### GIVEN INSTRUCTION
Reproduce each line of the material exactly, minus any picture.

+-------+

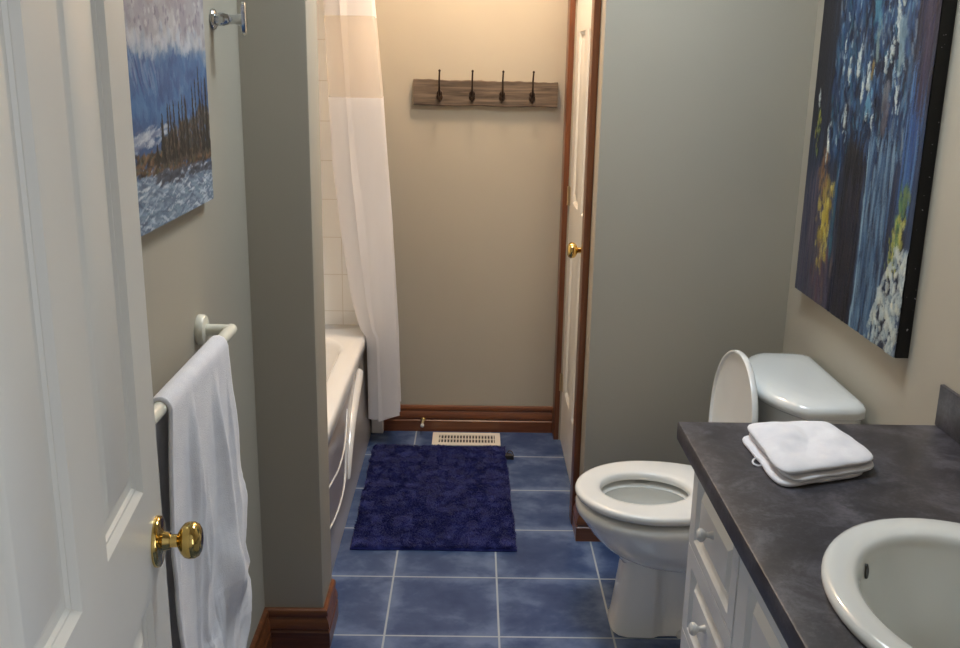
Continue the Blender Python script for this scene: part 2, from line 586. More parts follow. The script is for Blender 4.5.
# entry door ---------------------------------------------------------
ang = math.radians(6.18)
Lp = Vector((-.178 + .0019, -1.125 - .0179, 0)); dd = Vector((math.sin(ang), -math.cos(ang), 0)); nn = Vector((math.cos(ang), math.sin(ang), 0))
def fd(s, z, d):
    return Lp + dd * s + nn * d + Vector((0, 0, z))
DW = .612
t = thing('door_2', 'large open white six panel door at the left with a brass knob', 'door', tuple(Lp + dd * DW), kind='structure')
bm = B(); slab(bm, 0, DW, .010, DH - .003, .035, [(s0, s1, z0, z1) for s0, s1 in ((.082, .252), (.342, .512)) for z0, z1 in ((.235, .85), (.985, 1.60), (1.70, 1.92))], PROF, fd)
obj('door_leaf', bm, M['white'], t, sharp=25)
for sgn, dep in ((1, 0), (-1, -.048)):
    bm = B(); rose_mesh(bm, fd(.040, .900, dep), nn * sgn)
    obj('door_rosette', bm, M['brass'], t, 'round brass rosette')
    bm = B(); knob_mesh(bm, fd(.040, .900, dep), nn * sgn, .86 if sgn > 0 else .8)
    obj('door_knob', bm, M['brass'], t, 'shiny brass door knob')
bm = B(); box(bm, (0, 0, 0), (.0022, .024, .057), .0005, 1)
bmesh.ops.transform(bm, matrix=Matrix.Translation(fd(-.0012, .8715, -.0295)) @ Matrix(((-dd.x * -1, nn.x, 0), (-dd.y * -1, nn.y, 0), (0, 0, 1))).to_4x4(), verts=bm.verts[:])
obj('latch_plate', bm, M['brass'], t, 'thin brass latch plate')
for z in (.25, 1.0, 1.8):
    bm = B(); lathe(bm, fd(DW + .007, z - .045, -.003), (0, 0, 1), [(0, .006), (.09, .006)], 12)
    obj('hinge', bm, M['brass'], t)

# ------------------------------------------------------------------ bathtub
TX0, TX1, TY0, TY1, TZ = -.945, -.186, .112, 1.494, .455
t = thing('bathtub', 'white acrylic bathtub with a sculpted apron behind the partition', 'bathtub', ((TX0 + TX1) / 2, (TY0 + TY1) / 2, 0))
def rrect(x0, x1, y0, y1, z, r, n=10):
    out = []
    for cx, cy, a0 in ((x1 - r, y1 - r, 0), (x0 + r, y1 - r, PI / 2), (x0 + r, y0 + r, PI), (x1 - r, y0 + r, 1.5 * PI)):
        for k in range(n + 1):
            a = a0 + PI / 2 * k / n
            out.append((cx + r * math.cos(a), cy + r * math.sin(a), z))
    return out
ix0, ix1, iy0, iy1 = TX0 + .09, -.262, TY0 + .12, 1.33
rings = [rrect(TX0, TX1 - .006, TY0, TY1, .405, .004), rrect(TX0, TX1, TY0, TY1, .412, .006), rrect(TX0, TX1, TY0, TY1, .440, .006), rrect(TX0 + .002, TX1 - .003, TY0 + .002, TY1 - .002, .451, .008), rrect(TX0 + .006, TX1 - .010, TY0 + .008, TY1 - .006, TZ, .012),
         rrect(ix0 - .012, ix1 + .012, iy0 - .012, iy1 + .012, TZ - .001, .20), rrect(ix0 - .003, ix1 + .003, iy0 - .003, iy1 + .003, TZ - .006, .195),
         rrect(ix0 + .004, ix1 - .006, iy0 + .004, iy1 - .008, TZ - .022, .19), rrect(ix0 + .02, ix1 - .02, iy0 + .02, iy1 - .05, .33, .18), rrect(ix0 + .04, ix1 - .045, iy0 + .06, iy1 - .12, .18, .16),
         rrect(ix0 + .07, ix1 - .07, iy0 + .10, iy1 - .18, .12, .13), rrect(ix0 + .12, ix1 - .12, iy0 + .16, iy1 - .25, .10, .10)]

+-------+

### RESULT FOR THIS EXERCISE
Continue the Blender Python script for this scene: part 2, from line 586. More parts follow. The script is for Blender 4.5.
# entry door ---------------------------------------------------------
ang = math.radians(6.18)
Lp = Vector((-.178 + .0019, -1.125 - .0179, 0)); dd = Vector((math.sin(ang), -math.cos(ang), 0)); nn = Vector((math.cos(ang), math.sin(ang), 0))
def fd(s, z, d):
    return Lp + dd * s + nn * d + Vector((0, 0, z))
DW = .612
t = thing('door_2', 'large open white six panel door at the left with a brass knob', 'door', tuple(Lp + dd * DW), kind='structure')
bm = B(); slab(bm, 0, DW, .010, DH - .003, .035, [(s0, s1, z0, z1) for s0, s1 in ((.082, .252), (.342, .512)) for z0, z1 in ((.235, .85), (.985, 1.60), (1.70, 1.92))], PROF, fd)
obj('door_leaf', bm, M['white'], t, sharp=25)
for sgn, dep in ((1, 0), (-1, -.048)):
    bm = B(); rose_mesh(bm, fd(.040, .900, dep), nn * sgn)
    obj('door_rosette', bm, M['brass'], t, 'round brass rosette')
    bm = B(); knob_mesh(bm, fd(.040, .900, dep), nn * sgn, .86 if sgn > 0 else .8)
    obj('door_knob', bm, M['brass'], t, 'shiny brass door knob')
bm = B(); box(bm, (0, 0, 0), (.0022, .024, .057), .0005, 1)
bmesh.ops.transform(bm, matrix=Matrix.Translation(fd(-.0012, .8715, -.0295)) @ Matrix(((-dd.x * -1, nn.x, 0), (-dd.y * -1, nn.y, 0), (0, 0, 1))).to_4x4(), verts=bm.verts[:])
obj('latch_plate', bm, M['brass'], t, 'thin brass latch plate')
for z in (.25, 1.0, 1.8):
    bm = B(); lathe(bm, fd(DW + .007, z - .045, -.003), (0, 0, 1), [(0, .006), (.09, .006)], 12)
    obj('hinge', bm, M['brass'], t)

# ------------------------------------------------------------------ bathtub
TX0, TX1, TY0, TY1, TZ = -.945, -.186, .112, 1.494, .455
t = thing('bathtub', 'white acrylic bathtub with a sculpted apron behind the partition', 'bathtub', ((TX0 + TX1) / 2, (TY0 + TY1) / 2, 0))
def rrect(x0, x1, y0, y1, z, r, n=10):
    out = []
    for cx, cy, a0 in ((x1 - r, y1 - r, 0), (x0 + r, y1 - r, PI / 2), (x0 + r, y0 + r, PI), (x1 - r, y0 + r, 1.5 * PI)):
        for k in range(n + 1):
            a = a0 + PI / 2 * k / n
            out.append((cx + r * math.cos(a), cy + r * math.sin(a), z))
    return out
ix0, ix1, iy0, iy1 = TX0 + .09, -.262, TY0 + .12, 1.33
rings = [rrect(TX0, TX1 - .006, TY0, TY1, .405, .004), rrect(TX0, TX1, TY0, TY1, .412, .006), rrect(TX0, TX1, TY0, TY1, .440, .006), rrect(TX0 + .002, TX1 - .003, TY0 + .002, TY1 - .002, .451, .008), rrect(TX0 + .006, TX1 - .010, TY0 + .008, TY1 - .006, TZ, .012),
         rrect(ix0 - .012, ix1 + .012, iy0 - .012, iy1 + .012, TZ - .001, .20), rrect(ix0 - .003, ix1 + .003, iy0 - .003, iy1 + .003, TZ - .006, .195),
         rrect(ix0 + .004, ix1 - .006, iy0 + .004, iy1 - .008, TZ - .022, .19), rrect(ix0 + .02, ix1 - .02, iy0 + .02, iy1 - .05, .33, .18), rrect(ix0 + .04, ix1 - .045, iy0 + .06, iy1 - .12, .18, .16),
         rrect(ix0 + .07, ix1 - .07, iy0 + .10, iy1 - .18, .12, .13), rrect(ix0 + .12, ix1 - .12, iy0 + .16, iy1 - .25, .10, .10)]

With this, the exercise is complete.